Il presidente francese Sarkozy ha pensato di coinvolgere gli internet provider nella lotta contro la pirateria. In pratica i provider avrebbero il compito di monitorare il traffico e avvisare gli utenti di software peer to peer, con una e-mail, che stanno violando la legge scaricando materiale illegale.
L’idea è stata prontamente presa ad esempio dal governo inglese e ora sembra piacere anche all’esecutivo australiano. In Italia i tentavi di monitoraggio dell’attività telematica degli utenti domestici si sono già scontrati con le leggi sulla privacy e stanno avendo ancora lunghi strascichi mediatici e giudiziari (vedi caso Peppermint).
Il sistema francese è stato congeniato in questo modo: la prima e-mail è un semplice segnale di avviso che, in caso di recidiva, viene seguito da un secondo messaggio con blocco temporaneo della connessione ed eventualmente da un terzo che toglie definitivamente la possibilità di connessione all’utente (costretto comunque a pagare l’abbonamento fino a fine contratto).
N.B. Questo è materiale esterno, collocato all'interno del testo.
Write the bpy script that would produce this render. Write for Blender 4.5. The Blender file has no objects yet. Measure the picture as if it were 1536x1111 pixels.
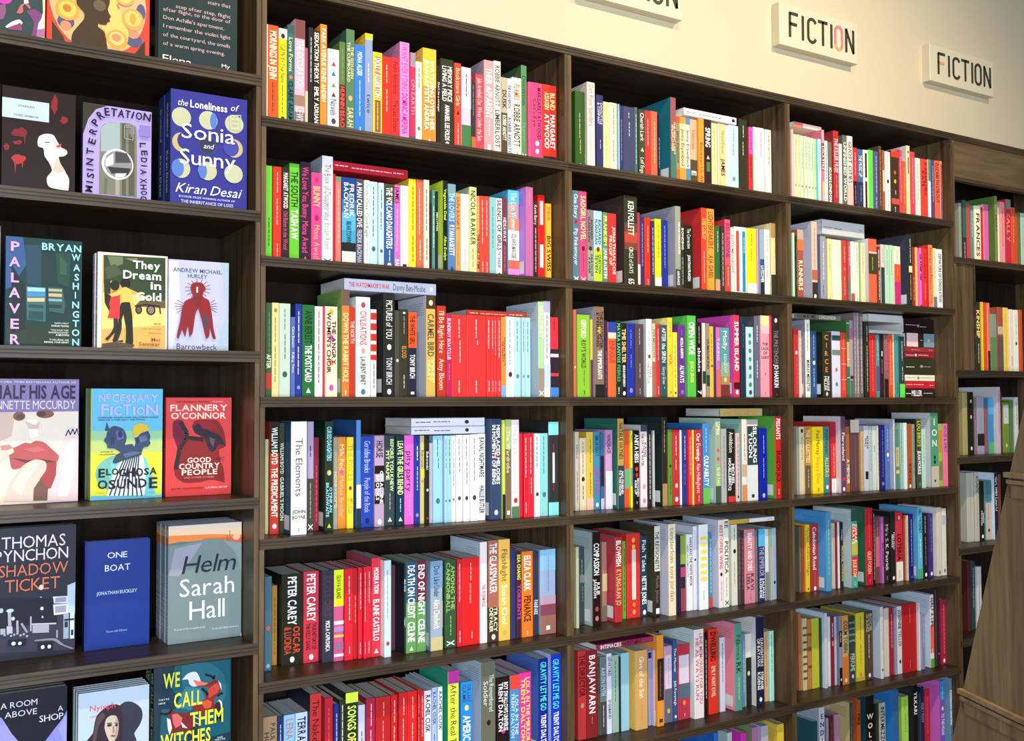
import bpy, math, random
from mathutils import Matrix, Vector
random.seed(7)
SC = bpy.context.scene
COL = SC.collection

# ---------------------------------------------------------------- camera
ZO = 2.48                                   # height of the bookcases
FPX = 1500.0
YAW, PITCH, ROLL = 0.5571, 0.0330, -0.0031
CAM = Vector((-0.6879, -2.108, -0.9309 + ZO))
cy_, sy_, cp_, sp_, cr_, sr_ = math.cos(YAW), math.sin(YAW), math.cos(PITCH), math.sin(PITCH), math.cos(ROLL), math.sin(ROLL)
FWD = Vector((sy_*cp_, cy_*cp_, sp_))
_r = Vector((cy_, -sy_, 0)); _u = _r.cross(FWD)
RIGHT = _r*cr_ + _u*sr_
UP = _u*cr_ - _r*sr_
cd = bpy.data.cameras.new('camera'); cam = bpy.data.objects.new('camera', cd); COL.objects.link(cam)
cd.sensor_width = 36.0; cd.lens = 36.0*FPX/1536.0; cd.clip_start = 0.05; cd.clip_end = 60
cam.matrix_world = Matrix(((RIGHT.x, UP.x, -FWD.x, CAM.x), (RIGHT.y, UP.y, -FWD.y, CAM.y), (RIGHT.z, UP.z, -FWD.z, CAM.z), (0, 0, 0, 1)))
SC.camera = cam

# ---------------------------------------------------------------- view, world, lights
SC.view_settings.view_transform = 'Standard'
SC.view_settings.look = 'None'
SC.view_settings.gamma = 1.0
SC.view_settings.use_curve_mapping = False
SC.view_settings.exposure = -0.10
wd = bpy.data.worlds.new('world'); SC.world = wd; wd.use_nodes = True
wd.node_tree.nodes['Background'].inputs[0].default_value = (0.62, 0.78, 1.0, 1)
wd.node_tree.nodes['Background'].inputs[1].default_value = 0.07

def lamp(name, kind, loc, target, energy, color, **kw):
    l = bpy.data.lights.new(name, kind); l.energy = energy; l.color = color
    for k, v in kw.items(): setattr(l, k, v)
    o = bpy.data.objects.new(name, l); COL.objects.link(o); o.location = loc
    o.rotation_euler = (Vector(target) - Vector(loc)).to_track_quat('-Z', 'Y').to_euler()
    return o
WARM = (1.0, 0.81, 0.55)
lamp('track_spot', 'SPOT', (-0.75, -1.55, ZO+1.30), (-0.60, 0.0, 1.55), 128, WARM, spot_size=math.radians(100), spot_blend=0.8, shadow_soft_size=0.04)
lamp('track_spot', 'SPOT', (0.55, -1.55, ZO+1.30), (0.70, 0.0, 1.70), 140, WARM, spot_size=math.radians(104), spot_blend=0.8, shadow_soft_size=0.04)
lamp('track_spot', 'SPOT', (2.05, -1.55, ZO+1.25), (2.05, 0.0, 1.75), 190, WARM, spot_size=math.radians(100), spot_blend=0.9, shadow_soft_size=0.04)
lamp('window_daylight', 'AREA', (-0.7, -4.4, 1.45), (2.0, 0.0, 0.75), 345, (0.78, 0.89, 1.0), shape='RECTANGLE', size=2.6, size_y=2.0)

# ---------------------------------------------------------------- pixel -> place
def ray(px, py): return FWD + RIGHT*((px-768.0)/FPX) + UP*((555.5-py)/FPX)
def on_y(px, py, y):
    d = ray(px, py); t = (y-CAM.y)/d.y
    p = CAM + d*t; return p.x, p.z
def on_z(px, py, z):
    d = ray(px, py); t = (z-CAM.z)/d.z
    return CAM + d*t

# ---------------------------------------------------------------- materials
def lin(c): return c/12.92 if c <= 0.04045 else ((c+0.055)/1.055)**2.4
def rgb(h): return tuple(int(ch, 16)/15.0 for ch in h)
MATS = {}
def new_mat(name, rough=0.5, spec=0.5):
    m = bpy.data.materials.new(name); m.use_nodes = True
    b = m.node_tree.nodes['Principled BSDF']; b.inputs['Roughness'].default_value = rough
    b.inputs['Specular IOR Level'].default_value = spec
    return m, m.node_tree.nodes, m.node_tree.links, b
def ink(h, sat=1.0):
    """printed card of one colour, with a faint paper mottling"""
    if h in MATS: return MATS[h]
    m, N, L, b = new_mat('print_'+h, 0.42, 0.14)
    c = [lin(v)*0.88+0.002 for v in rgb(h)]
    no = N.new('ShaderNodeTexNoise'); no.inputs['Scale'].default_value = 26; no.inputs['Detail'].default_value = 3
    mx = N.new('ShaderNodeMix'); mx.data_type = 'RGBA'
    tc = N.new('ShaderNodeTexCoord'); L.new(tc.outputs['Object'], no.inputs['Vector'])
    mx.inputs['A'].default_value = (*[v*0.93 for v in c], 1); mx.inputs['B'].default_value = (*[min(1, v*1.06) for v in c], 1)
    L.new(no.outputs['Fac'], mx.inputs['Factor']); L.new(mx.outputs['Result'], b.inputs['Base Color'])
    MATS[h] = m; return m
def paper():
    if 'paper' in MATS: return MATS['paper']
    m, N, L, b = new_mat('page_edges', 0.8, 0.2)
    tc = N.new('ShaderNodeTexCoord'); mp = N.new('ShaderNodeMapping'); mp.inputs['Scale'].default_value = (900, 6, 40)
    no = N.new('ShaderNodeTexNoise'); no.inputs['Scale'].default_value = 1.0; no.inputs['Detail'].default_value = 2
    cr = N.new('ShaderNodeValToRGB'); cr.color_ramp.elements[0].color = (0.55, 0.53, 0.48, 1); cr.color_ramp.elements[1].color = (0.86, 0.83, 0.76, 1)
    cr.color_ramp.elements[0].position = 0.3; cr.color_ramp.elements[1].position = 0.7
    L.new(tc.outputs['Object'], mp.inputs['Vector']); L.new(mp.outputs['Vector'], no.inputs['Vector']); L.new(no.outputs['Fac'], cr.inputs['Fac']); L.new(cr.outputs['Color'], b.inputs['Base Color'])
    MATS['paper'] = m; return m
def wood(name, dark, light, grain, rough=0.38, spec=0.3):
    """stained plywood; grain = axis along which the fibres run"""
    m, N, L, b = new_mat(name, rough, spec)
    tc = N.new('ShaderNodeTexCoord'); mp = N.new('ShaderNodeMapping')
    mp.inputs['Scale'].default_value = [(1.6 if i == grain else 26) for i in range(3)]
    n1 = N.new('ShaderNodeTexNoise'); n1.inputs['Scale'].default_value = 1.4; n1.inputs['Detail'].default_value = 7; n1.inputs['Roughness'].default_value = 0.62; n1.inputs['Distortion'].default_value = 0.6
    n2 = N.new('ShaderNodeTexNoise'); n2.inputs['Scale'].default_value = 3.2; n2.inputs['Detail'].default_value = 4
    cr = N.new('ShaderNodeValToRGB'); cr.color_ramp.elements[0].position = 0.28; cr.color_ramp.elements[1].position = 0.74
    cr.color_ramp.elements[0].color = (*dark, 1); cr.color_ramp.elements[1].color = (*light, 1)
    mx = N.new('ShaderNodeMix'); mx.data_type = 'RGBA'; mx.blend_type = 'MULTIPLY'; mx.inputs['Factor'].default_value = 0.55
    c2 = N.new('ShaderNodeValToRGB'); c2.color_ramp.elements[0].position = 0.3; c2.color_ramp.elements[1].position = 0.7
    c2.color_ramp.elements[0].color = (0.55, 0.5, 0.45, 1); c2.color_ramp.elements[1].color = (1.15, 1.12, 1.05, 1)
    bp = N.new('ShaderNodeBump'); bp.inputs['Strength'].default_value = 0.12; bp.inputs['Distance'].default_value = 0.002
    L.new(tc.outputs['Object'], mp.inputs['Vector']); L.new(mp.outputs['Vector'], n1.inputs['Vector']); L.new(tc.outputs['Object'], n2.inputs['Vector'])
    L.new(n1.outputs['Fac'], cr.inputs['Fac']); L.new(n2.outputs['Fac'], c2.inputs['Fac'])
    L.new(cr.outputs['Color'], mx.inputs['A']); L.new(c2.outputs['Color'], mx.inputs['B']); L.new(mx.outputs['Result'], b.inputs['Base Color'])
    L.new(n1.outputs['Fac'], bp.inputs['Height']); L.new(bp.outputs['Normal'], b.inputs['Normal'])
    return m
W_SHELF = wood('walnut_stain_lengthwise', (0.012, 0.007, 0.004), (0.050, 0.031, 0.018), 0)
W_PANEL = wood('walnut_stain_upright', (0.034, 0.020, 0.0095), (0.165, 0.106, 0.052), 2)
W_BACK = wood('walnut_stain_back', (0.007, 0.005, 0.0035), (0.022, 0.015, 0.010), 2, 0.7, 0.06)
W_EDGE = wood('ply_edge_stain', (0.022, 0.014, 0.008), (0.085, 0.058, 0.034), 0, 0.45)
W_STAND = wood('birch_ply_brown_stain', (0.12, 0.084, 0.042), (0.40, 0.30, 0.165), 2, 0.42)
W_FASCIA = wood('walnut_stain_fascia', (0.075, 0.050, 0.026), (0.15, 0.102, 0.055), 0, 0.5)
W_LEDGE = wood('pale_ply_edge', (0.20, 0.13, 0.06), (0.50, 0.36, 0.20), 1, 0.4)

# ---------------------------------------------------------------- mesh bags
class Bag:
    def __init__(s): s.v = []; s.f = []; s.m = []; s.mats = []
    def mi(s, mat):
        if mat not in s.mats: s.mats.append(mat)
        return s.mats.index(mat)
    def poly(s, pts, mat):
        n = len(s.v); s.v += [tuple(p) for p in pts]; s.f.append(tuple(range(n, n+len(pts)))); s.m.append(s.mi(mat))
    def tris(s, verts, faces, mat):
        n = len(s.v); k = s.mi(mat); s.v += verts
        for f in faces: s.f.append(tuple(i+n for i in f)); s.m.append(k)
    def prism(s, prof, a0, a1, mat, axis=2):
        """profile (two coordinates) swept along an axis: axis 2: (x,y), axis 0: (y,z), axis 1: (x,z)"""
        def P(p, a): return (p[0], p[1], a) if axis == 2 else ((a, p[0], p[1]) if axis == 0 else (p[0], a, p[1]))
        n = len(s.v); k = len(prof); s.v += [P(p, a0) for p in prof] + [P(p, a1) for p in prof]; mi = s.mi(mat)
        flip = axis == 1
        for i in range(k):
            j = (i+1) % k; q = (n+i, n+j, n+k+j, n+k+i); s.f.append(q[::-1] if flip else q); s.m.append(mi)
        a = tuple(range(n+k-1, n-1, -1)); b = tuple(range(n+k, n+2*k))
        s.f += [a[::-1], b[::-1]] if flip else [a, b]; s.m += [mi, mi]
    def box(s, x0, x1, y0, y1, z0, z1, mat): s.prism([(x0, y0), (x1, y0), (x1, y1), (x0, y1)], z0, z1, mat)
    def build(s, name, parent=None, loc=None, xf=None, recalc=False):
        vs = [xf(p) for p in s.v] if xf else s.v
        me = bpy.data.meshes.new(name); me.from_pydata(vs, [], s.f)
        for m in s.mats: me.materials.append(m)
        me.polygons.foreach_set('material_index', s.m); me.update()
        o = bpy.data.objects.new(name, me); COL.objects.link(o)
        if parent: o.parent = parent
        if loc: o.location = loc
        return o
    def absorb(s, other, off, xf=None):
        n = len(s.v); mm = [s.mi(m) for m in other.mats]
        for p in other.v:
            q = xf(p) if xf else p
            s.v.append((q[0]+off[0], q[1]+off[1], q[2]+off[2]))
        s.f += [tuple(i+n for i in f) for f in other.f]; s.m += [mm[i] for i in other.m]
def root(name, loc, label=None, cat=None, group=None):
    o = bpy.data.objects.new(name, None); COL.objects.link(o); o.location = loc; o.empty_display_size = 0.05
    tag(o, label, cat, group); return o
def tag(o, label=None, cat=None, group=None, kind=None):
    if label: o['label'] = label
    if cat: o['category'] = cat
    if group: o['group'] = group
    if kind: o['kind'] = kind

# ---------------------------------------------------------------- lettering
GLY = {}
def glyph(ch, bold):
    k = (ch, bold)
    if k in GLY: return GLY[k]
    cu = bpy.data.curves.new('glyph', 'FONT'); cu.body = ch; cu.size = 1.0; cu.resolution_u = 2; cu.offset = 0.022 if bold else 0.0
    ob = bpy.data.objects.new('glyph', cu); COL.objects.link(ob)
    dg = bpy.context.evaluated_depsgraph_get(); me = ob.evaluated_get(dg).to_mesh()
    vs = [(v.co.x, v.co.y) for v in me.vertices]; fs = [tuple(p.vertices) for p in me.polygons]
    ob.evaluated_get(dg).to_mesh_clear(); bpy.data.objects.remove(ob); bpy.data.curves.remove(cu)
    x0 = min((v[0] for v in vs), default=0); x1 = max((v[0] for v in vs), default=0.3)
    GLY[k] = ([(x-x0, y) for x, y in vs], fs, x1-x0); return GLY[k]
def layout(txt, bold=None, gap=0.075):
    if bold is None: bold = txt.upper() == txt
    x = 0.0; V = []; F = []
    for ch in txt:
        if ch == ' ': x += 0.26; continue
        vs, fs, w = glyph(ch, bold); n = len(V)
        V += [(a+x, b) for a, b in vs]; F += [tuple(i+n for i in f) for f in fs]; x += w+gap
    return V, F, max(x-gap, 0.01)
CAP = 0.70     # cap height of the face at size 1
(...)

A quel punto l’indirizzo IP del computer usato per il download verrebbe inserito in una black list con il divieto a tempo indeterminato di connetterlo alla rete a proprio nome.
Misure che sembrano eccessive, ma che hanno riscosso il plauso della Business software alliance e della Federazione contro la pirateria musicale.
«È solo questione di tempo e toccherà anche all’Italia», è l’opinione di Enzo Mazza, presidente della Federazione industria musicale italiana, anche se le differenze fra i sistemi legislativi e le resistenze dei provider (quelli inglesi per esempio) fanno pensare a tempi lunghi.
Di tutt’altra opinione Paolo Nuti, dell’Associazione italiana internet provider, secondo il quale tagliare la connessione corrisponderebbe a precludere l’accesso ad internet ad un’intera famiglia o un ufficio, nel caso in cui la violazione avvenisse all’interno di una rete domestica o aziendale.